Write out the full listing exactly as given, minus the images.

___ DATASET EXCERPT ___

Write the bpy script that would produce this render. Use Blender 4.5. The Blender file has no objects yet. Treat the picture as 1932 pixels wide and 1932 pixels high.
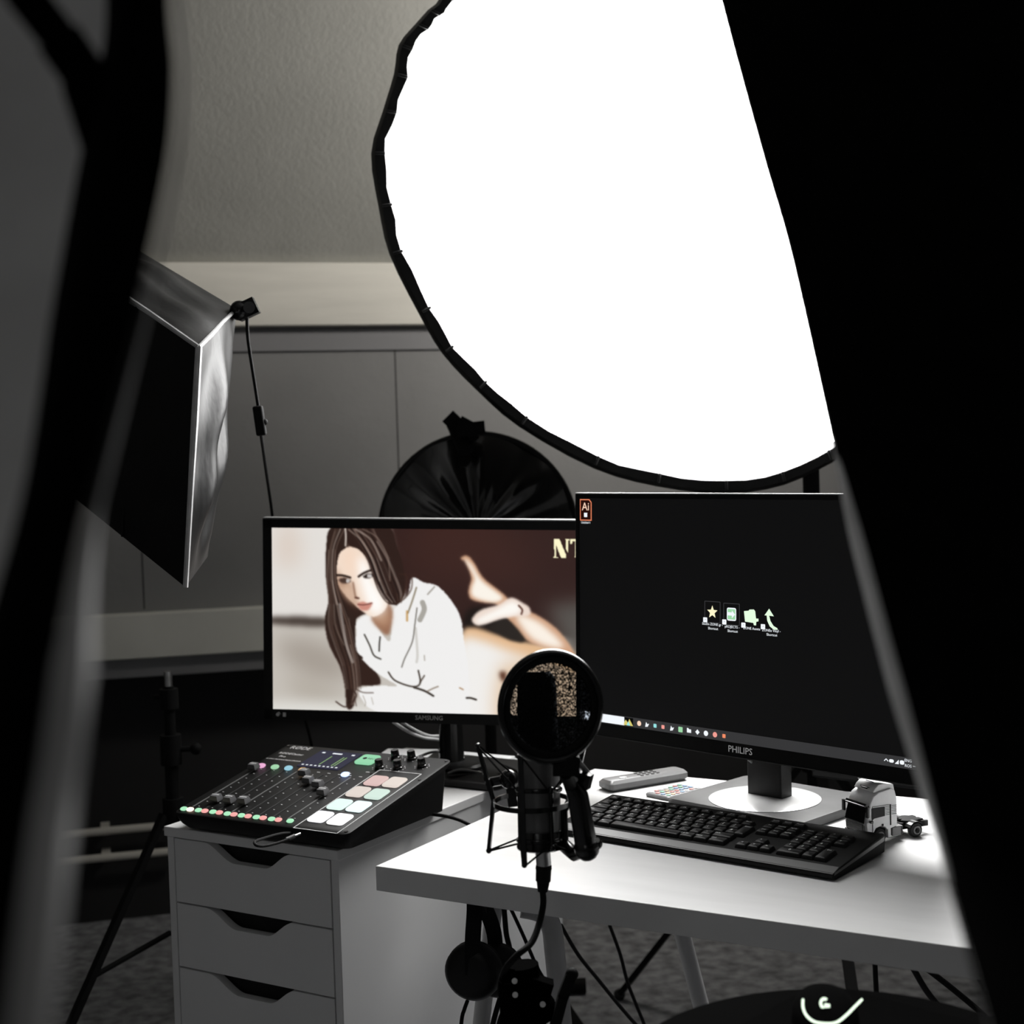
import bpy, math, random
import numpy as np
from math import sin, cos, pi, atan, radians as R, sqrt
from mathutils import Matrix, Vector, geometry
random.seed(4)
scn = bpy.context.scene
COL = scn.collection

# ------------------------------------------------------------------ camera
F = 2800.0                       # focal length in pixels of the 1932 px frame
CAM = Vector((0, 0, 1.305))
pitch = atan(116 / F); roll = atan(.03)
fwd = Vector((0, cos(pitch), -sin(pitch)))
_u = Vector((1, 0, 0)).cross(fwd)
cx = Vector((1, 0, 0)) * cos(roll) - _u * sin(roll)
cy = Vector((1, 0, 0)) * sin(roll) + _u * cos(roll)
cd = bpy.data.cameras.new('camera'); cam = bpy.data.objects.new('camera', cd); COL.objects.link(cam)
m = Matrix((cx, cy, -fwd)).transposed().to_4x4(); m.translation = CAM
cam.matrix_world = m
cd.sensor_width = 36; cd.sensor_fit = 'HORIZONTAL'; cd.lens = F / 1932 * 36
cd.clip_start = .02
cd.dof.use_dof = True; cd.dof.focus_distance = 2.15; cd.dof.aperture_fstop = 5.6
scn.camera = cam
# ------------------------------------------------------------------ world, light, exposure
w = bpy.data.worlds.new('world'); scn.world = w; w.use_nodes = True
w.node_tree.nodes['Background'].inputs[0].default_value = (.5, .5, .52, 1)
w.node_tree.nodes['Background'].inputs[1].default_value = .01
scn.view_settings.view_transform = 'Standard'; scn.view_settings.look = 'None'
scn.view_settings.gamma = 1; scn.view_settings.exposure = 0; scn.view_settings.use_curve_mapping = False
LIGHT = 26.0                     # radiance of the big softbox diffuser
scn.cycles.max_bounces = 8; scn.cycles.diffuse_bounces = 6; scn.cycles.sample_clamp_indirect = 6

ld_ = bpy.data.lights.new('rear_fill_light', 'AREA'); ld_.shape = 'DISK'; ld_.size = .4; ld_.energy = 26; ld_.color = (1, .95, .88)
lo_ = bpy.data.objects.new('rear_fill_light', ld_); COL.objects.link(lo_); lo_.location = (.95, 3.12, 2.25)   # unseen fill added behind the big softbox to brighten ceiling and beam
lo_.rotation_euler = Vector((.95+.9, 3.12-4.0, 2.25-2.0)).to_track_quat('Z', 'Y').to_euler()

def ray(x, y): return fwd * F + cx * (x - 966) + cy * (966 - y)
def PZ(x, y, Y): d = ray(x, y); return CAM + d * (Y / d.y)          # a point at distance Y
def PH(x, y, h): d = ray(x, y); return CAM + d * ((h - CAM.z) / d.z)  # a point on the plane z = h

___

- ANSWER TO THIS EXERCISE -
Write the bpy script that would produce this render. Use Blender 4.5. The Blender file has no objects yet. Treat the picture as 1932 pixels wide and 1932 pixels high.
import bpy, math, random
import numpy as np
from math import sin, cos, pi, atan, radians as R, sqrt
from mathutils import Matrix, Vector, geometry
random.seed(4)
scn = bpy.context.scene
COL = scn.collection

# ------------------------------------------------------------------ camera
F = 2800.0                       # focal length in pixels of the 1932 px frame
CAM = Vector((0, 0, 1.305))
pitch = atan(116 / F); roll = atan(.03)
fwd = Vector((0, cos(pitch), -sin(pitch)))
_u = Vector((1, 0, 0)).cross(fwd)
cx = Vector((1, 0, 0)) * cos(roll) - _u * sin(roll)
cy = Vector((1, 0, 0)) * sin(roll) + _u * cos(roll)
cd = bpy.data.cameras.new('camera'); cam = bpy.data.objects.new('camera', cd); COL.objects.link(cam)
m = Matrix((cx, cy, -fwd)).transposed().to_4x4(); m.translation = CAM
cam.matrix_world = m
cd.sensor_width = 36; cd.sensor_fit = 'HORIZONTAL'; cd.lens = F / 1932 * 36
cd.clip_start = .02
cd.dof.use_dof = True; cd.dof.focus_distance = 2.15; cd.dof.aperture_fstop = 5.6
scn.camera = cam
# ------------------------------------------------------------------ world, light, exposure
w = bpy.data.worlds.new('world'); scn.world = w; w.use_nodes = True
w.node_tree.nodes['Background'].inputs[0].default_value = (.5, .5, .52, 1)
w.node_tree.nodes['Background'].inputs[1].default_value = .01
scn.view_settings.view_transform = 'Standard'; scn.view_settings.look = 'None'
scn.view_settings.gamma = 1; scn.view_settings.exposure = 0; scn.view_settings.use_curve_mapping = False
LIGHT = 26.0                     # radiance of the big softbox diffuser
scn.cycles.max_bounces = 8; scn.cycles.diffuse_bounces = 6; scn.cycles.sample_clamp_indirect = 6

ld_ = bpy.data.lights.new('rear_fill_light', 'AREA'); ld_.shape = 'DISK'; ld_.size = .4; ld_.energy = 26; ld_.color = (1, .95, .88)
lo_ = bpy.data.objects.new('rear_fill_light', ld_); COL.objects.link(lo_); lo_.location = (.95, 3.12, 2.25)   # unseen fill added behind the big softbox to brighten ceiling and beam
lo_.rotation_euler = Vector((.95+.9, 3.12-4.0, 2.25-2.0)).to_track_quat('Z', 'Y').to_euler()

def ray(x, y): return fwd * F + cx * (x - 966) + cy * (966 - y)
def PZ(x, y, Y): d = ray(x, y); return CAM + d * (Y / d.y)          # a point at distance Y
def PH(x, y, h): d = ray(x, y); return CAM + d * ((h - CAM.z) / d.z)  # a point on the plane z = h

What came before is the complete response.